AE: After performing Doubt for New York theater audiences and also in Los Angeles, how is the play being received in other parts of the country? CJ: I think really well. I think everybody, whether you intellectually get what this play is about or you see it as thriller or an indictment of the trickle-down effects of corruption on high, the lack of democracy in an institution — however you want to view this play, there is really something there for every audience. As they say in business: for every market. [Laughs.] I’ll never forget that we performed this play one Thursday morning at 10 a.m. for 1,900 Los Angeles public high school students, and you could have heard a pin drop.

From the age of 12 or 13 up, there is no one that this play does not engage. And if it doesn’t engage people, people have taken a resistance pill.

AE: Does your connection to this role also mean that if there is a film version of Doubt that you will be the actress playing Sister Aloysius? CJ: No. And no one should feel sorry for me. [Laughs.] I think that John has completed the screenplay. I have not seen it. Number one, they’ll need to get a box office name for the role. And number two, with a role like this they can get somebody really, really good. I’m an expert in the theater, not an expert — I feel like an old workhorse, half the time. I still don’t know what I’m doing in the theater, half the time. But there are people who really know the craft of film. I do not. I’ve had lots of interesting little film roles, but I’ve never carried a film.

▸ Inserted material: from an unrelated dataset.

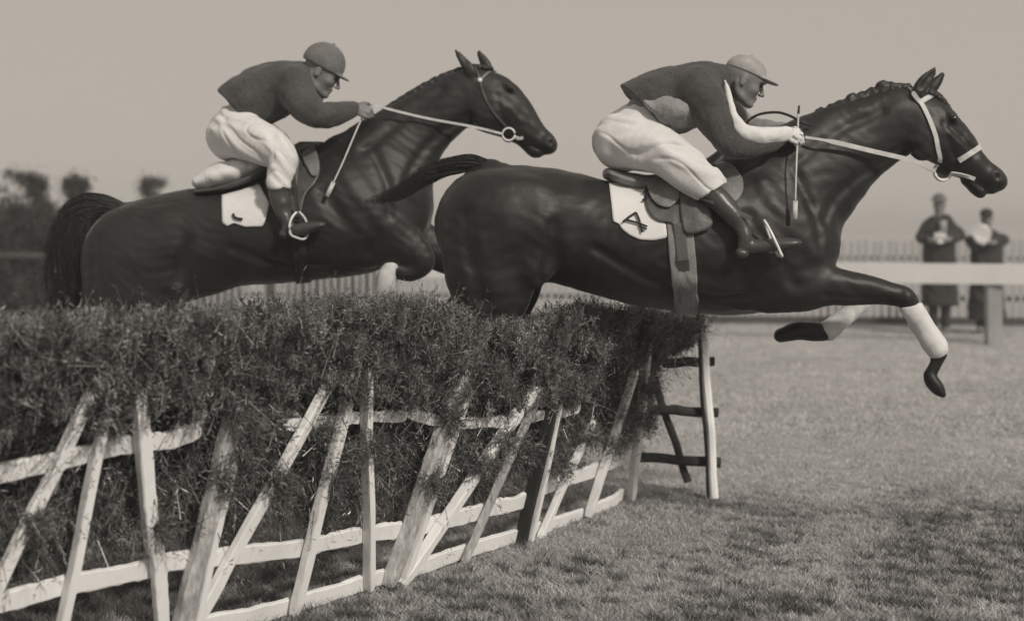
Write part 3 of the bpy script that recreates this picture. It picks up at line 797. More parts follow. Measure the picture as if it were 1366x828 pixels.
# ---- near saddle, cloth, bridle
sd1 = empty('saddle', P(890, 300, Y1)); tag(sd1, 'worn brown racing saddle with wide grey girth on the horse in front', 'saddle', 'racing saddles')
part_clay('seat', M_LEATHER2, sd1, Y1, [(795, 200), (970, 275)], [[(812, 232, 8, 0, .15), (835, 241, 11, 0, .17), (872, 246, 13, 0, .15), (910, 240, 13, 0, .12)]], h=.006, wr=(.002, 50, 61), lat=.3)
part_clay('pommel', M_DSTRAP, sd1, Y1, [(900, 190), (990, 260)], [[(905, 238, 13, 0, .11), (940, 228, 14, 0, .09), (958, 214, 11, 0, .07), (962, 207, 8, 0, .05)]], h=.006, lat=.3)
for far in (False, True):
    v, f = drape(near_hide, [(868, 240), (900, 236), (918, 246), (930, 268), (945, 300), (935, 310), (909, 313), (896, 300), (876, 296), (862, 280), (860, 256)], .018, .014, far=far, soft=True)
    fl = mesh_obj('flap', v, f, M_LEATHER, sd1)
    v, f = drape(near_hide, [(866, 240), (892, 236), (908, 250), (906, 270), (892, 281), (874, 276), (864, 258)], .034, .014, far=far, soft=True)
    mesh_obj('skirt', v, f, M_LEATHER2, fl)
    v, f = drape(near_hide, [(910, 240), (926, 242), (938, 266), (950, 298), (938, 309), (914, 312), (908, 280)], .032, .012, far=far, soft=True)
    mesh_obj('knee_roll', v, f, M_LEATHER, fl)
    v, f = drape(near_hide, [(954, 222), (976, 222), (990, 240), (989, 260), (976, 272), (962, 256)], .016, .02, far=far, soft=True); mesh_obj('front_roll', v, f, M_LEATHER2, sd1)
    v, f = drape(near_hide, [(888, 281), (922, 281), (928, 345), (930, 380), (932, 424), (902, 421), (897, 380), (893, 345)], .012, .008, rings=8, samples=64, far=far)
    g = mesh_obj('girth', v, f, M_WEB, sd1)
    if not far:
        v, f = strap([near_hide.hit(x, y, .026) for x, y in [(905, 300), (911, 345), (916, 400)]], .05, .004); mesh_obj('girth_strap', v, f, M_LEATHER, g)
    q = 1 if far else -1
    v, f = strap([P(900, 250, Y1 + .24 * q), P(950, 268, Y1 + .37 * q), P(1003, 292, Y1 + .392 * q)], .022, .004); mesh_obj('stirrup_leather', v, f, M_LEATHER, sd1)
    a, b = P(1003, 293, Y1), P(1023, 338, Y1)
    path = [a + (b - a) * t_ + np.array([0, (.365 + w_) * q, 0]) for t_, w_ in ((0, 0), (.18, .035), (.5, .056), (.85, .060), (1, .056), (1, 0), (1, -.056), (.85, -.060), (.5, -.056), (.18, -.035))]
    v, f = tube(catmull(np.array(path + path[:1]), 3)[:-1], .0065, 7, True); mesh_obj('stirrup_iron', v, f, M_IRON, sd1)

nc = empty('number_cloth', near_hide.hit(855, 290)); tag(nc, 'white number cloth with a black mark, hanging under the saddle in front', 'number cloth', 'number cloths')
v, f = drape(near_hide, [(812, 246), (862, 250), (868, 282), (888, 298), (890, 317), (872, 321), (854, 320), (840, 314), (829, 305), (826, 299), (818, 296), (815, 270)], .008, .008)
mesh_obj('cloth', v, f, M_NUMBER, nc)
def marks(hide, parent, strokes, w, off):
    for s_ in strokes:
        v, f = laid(hide, s_, w, .002, off, n=4); mesh_obj('number_stroke', v, f, M_INK, parent)
marks(near_hide, nc, [[(831, 298), (840, 291), (848, 286)], [(848, 286), (852, 295), (856, 311)], [(835, 295), (848, 299), (863, 304)], [(852, 303), (862, 307)]], .010, .021)
marks(near_hide, nc, [[(858, 262), (864, 258), (862, 268), (857, 272)]], .012, .023)

br = empty('bridle', near_hide.hit(1255, 200)); tag(br, 'pale leather bridle with large ring bit on the head of the horse in front', 'bridle', 'bridles')
for far in (False, True):
    for nm, pts, wd in (('cheekpiece', [(1213, 116), (1225, 134), (1234, 148), (1246, 176), (1251, 200), (1254, 215)], .021), ('browband', [(1229, 136), (1244, 128), (1259, 120)], .024), ('noseband', [(1279, 214), (1296, 203), (1318, 189)], .026)):
        v, f = laid(near_hide, pts, wd, .006, .007, far); mesh_obj(nm, v, f, M_STRAP, br)
    q = 1 if far else -1
    c = near_hide.hit(1260, 225, .016, far)
    v, f = tube([c + np.array([math.cos(a) * .040, 0, math.sin(a) * .043]) for a in np.linspace(0, 2 * math.pi, 24, endpoint=False)], .0078, 7, True)
    rg = mesh_obj('bit_ring', v, f, M_IRON, br)
    v, f = tube([c + np.array([0, .012 * (-1 if far else 1), 0]), c + np.array([0, .004 * (-1 if far else 1), 0])], .033, 20); mesh_obj('bit_guard', v, f, M_DSTRAP, br, smooth=False)
    v, f = laid(near_hide, [(1270, 229), (1284, 232), (1300, 238)], .018, .008, .010, far); mesh_obj('bit_cheek', v, f, M_STRAP, br)
    hp = P(1074, 183, Y1 - .16) if not far else P(1074, 176, Y1 + .12)
    e_ = c + np.array([-.038, 0, .004])
    m_ = [hp, P(1110, 189, Y1 + .165 * q), P(1165, 202, Y1 + .14 * q), P(1215, 214, Y1 + .125 * q), e_]
    v, f = strap(catmull(np.array(m_), 5), [.012] * 5 + [.022] * 11 + [.020] * 5, .005); mesh_obj('rein', v, f, M_STRAP, br)
tube_obj('rein', [P(996, 176, Y1 - .02), P(997, 163, Y1 - .02), P(1012, 153, Y1 - .03), P(1035, 150, Y1 - .06), P(1052, 154, Y1 - .1), P(1072, 164, Y1 - .13), P(1082, 168, Y1 - .1)], .0065, M_DSTRAP, br)

# ---- far rider
H2 = Head(431, 93, Y2 - .02, 28, 1.06)
lo, hi = bounds([(275, 50), (520, 330)], Y2, .50, .02)
C = Clay(lo, hi, .0068)
face(C, H2)
clay_px(C, Y2, .03, [(318, 178, 22, 0, .13), (334, 145, 24, 0, .13), (358, 126, 27, 0, .14), (384, 116, 25, 0, .15), (402, 107, 18, 0, .13)])
clay_px(C, Y2, .02, [(402, 106, 15, 0), (416, 102, 14, -.01), (428, 104, 13, -.02)])
for q in (-1, 1):
    clay_px(C, Y2, .03, [(395, 112, 18, .14 * q), (408, 138, 13, .22 * q), (424, 156, 11, .26 * q)])
    clay_px(C, Y2, .02, [(424, 156, 11, .26 * q), (450, 153, 9, .22 * q), (472, 147, 6.5, .16 * q), (476, 146, 6.3, .15 * q)])
    clay_px(C, Y2, .04, [(318, 180, 24, .09 * q), (350, 188, 18, .20 * q), (373, 208, 11, .285 * q)])
    clay_px(C, Y2, .02, [(373, 208, 11, .285 * q), (374, 235, 9, .325 * q), (373, 262, 8.5, .345 * q), (381, 295, 6, .355 * q), (384, 305, 6.5, .36 * q)])
    clay_px(C, Y2, .01, [(384, 306, 5.5, .36 * q), (405, 304, 5.5, .365 * q), (426, 300, 3.5, .37 * q)])
hand(C, P(474, 147, Y2 - .155), (1, .12, .10), (-.1, .75, -.6), 1)
hand(C, P(476, 145, Y2 + .15), (1, -.2, .10), (-.1, -.75, -.6), -1)
V, Q = C.build(); V = relax(V, Q, 1, .3)
rider2 = mesh_obj('person', V, Q, M_SKIN)
tag(rider2, 'jockey behind in a grey cap, chin tucked down over his fists', 'person', 'jockeys riding over the hurdle')
for q in (-1, 1):
    c = H2.w(.083, .031 * q, -.010); e_ = eye(rider2, 0, 0, 8, .012); e_.location += Vector(c - P(0, 0, 8))
arm2 = [(392, 114, 26, -.13), (405, 138, 22, -.21), (423, 153, 18, -.26), (447, 152, 15.5, -.22), (466, 147, 12, -.17), (474, 146, 9, -.155)]
clothes('jersey', rider2, Y2, [(290, 70), (495, 195)],
        [[(318, 142, 36, 0, .165), (345, 130, 40, 0, .18), (372, 118, 36, 0, .185), (393, 108, 26, 0, .165), (404, 103, 19, 0, .11)], arm2, mirror([arm2])[0]],
        M_JERSEY2, cuts=[((299, 128), (356, 182), 1)], wr=(.0045, 48, 51))
clothes('collar', rider2, Y2, [(390, 75), (445, 140)], [[(403, 88, 4, 0, .07), (409, 104, 5, 0, .085), (417, 120, 5, 0, .08), (428, 132, 4, 0, .04)]], M_WHITE, h=.005, k=.01)
leg2 = [(308, 178, 30, -.07), (330, 184, 31, -.13), (358, 194, 26, -.22), (376, 208, 20, -.29), (374, 232, 17, -.33), (373, 258, 15.5, -.345)]
clothes('breeches', rider2, Y2, [(270, 130), (410, 275)], [leg2, mirror([leg2])[0], [(335, 155, 26, 0, .15), (320, 170, 33, 0, .17), (312, 182, 33, 0, .17)]],
        M_WHITE, cuts=[((350, 254), (400, 252), 1)], wr=(.007, 55, 52, (.7, .1, -.7), .95))
for q in (-1, 1):
    clothes('boot', rider2, Y2, [(350, 240), (442, 325)],
            [[(373, 250, 14, .34 * q), (374, 266, 13, .345 * q), (379, 286, 9.5, .355 * q), (384, 300, 8.5, .36 * q)],
             ([(383, 306, 8, .36 * q, .034), (398, 306, 8, .362 * q, .036), (414, 303, 7.5, .366 * q, .042), (428, 300, 4.5, .37 * q, .036), (433, 299, 2.5, .37 * q, .02)], .012),
             ([(378, 312, 5, .36 * q, .032), (381, 313, 5, .36 * q, .032)], .004)],
            M_BOOT, h=.006, k=.015, wr=(.0025, 60, 61 + q))
cap(H2, rider2, M_CAP, (-.012, 0, .034, .114, .094, .106), .004, (.100, 0, .010, .050, .060, .008))

t = empty('whip', P(437, 262, Y2 - .2)); tag(t, 'thin pale whip slanting down the neck of the horse behind', 'whip', 'riding whips')
tube_obj('shaft', [P(489, 145, Y2 - .15), P(478, 168, Y2 - .17), P(458, 215, Y2 - .26), P(444, 245, Y2 - .31)], [.0045, .005, .0045, .004], M_STRAP, t)
tube_obj('handle', [P(492, 138, Y2 - .145), P(487, 149, Y2 - .152)], [.006, .006], M_DSTRAP, t)
v, f = strap([P(445, 243, Y2 - .308), P(436, 262, Y2 - .325)], .022, .004); mesh_obj('flap', v, f, M_STRAP, t)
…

Also, after having played her for so long onstage, if push came to shove, I probably could do her on-screen, but I would really have to rethink her, I think, to bring her to the screen. But, no, it’s not going to be me [laughs], and I’m completely fine about that, honestly. I’ve gotten so much more out of this role and getting to play her and getting to tour with it then I ever dreamed possible.

AE: Finally, as an out actress, how do you see your role in the LGBT community? CJ: Just to live my life openly and freely and with joy and thanksgiving, I reckon. [Laughs.] Just be.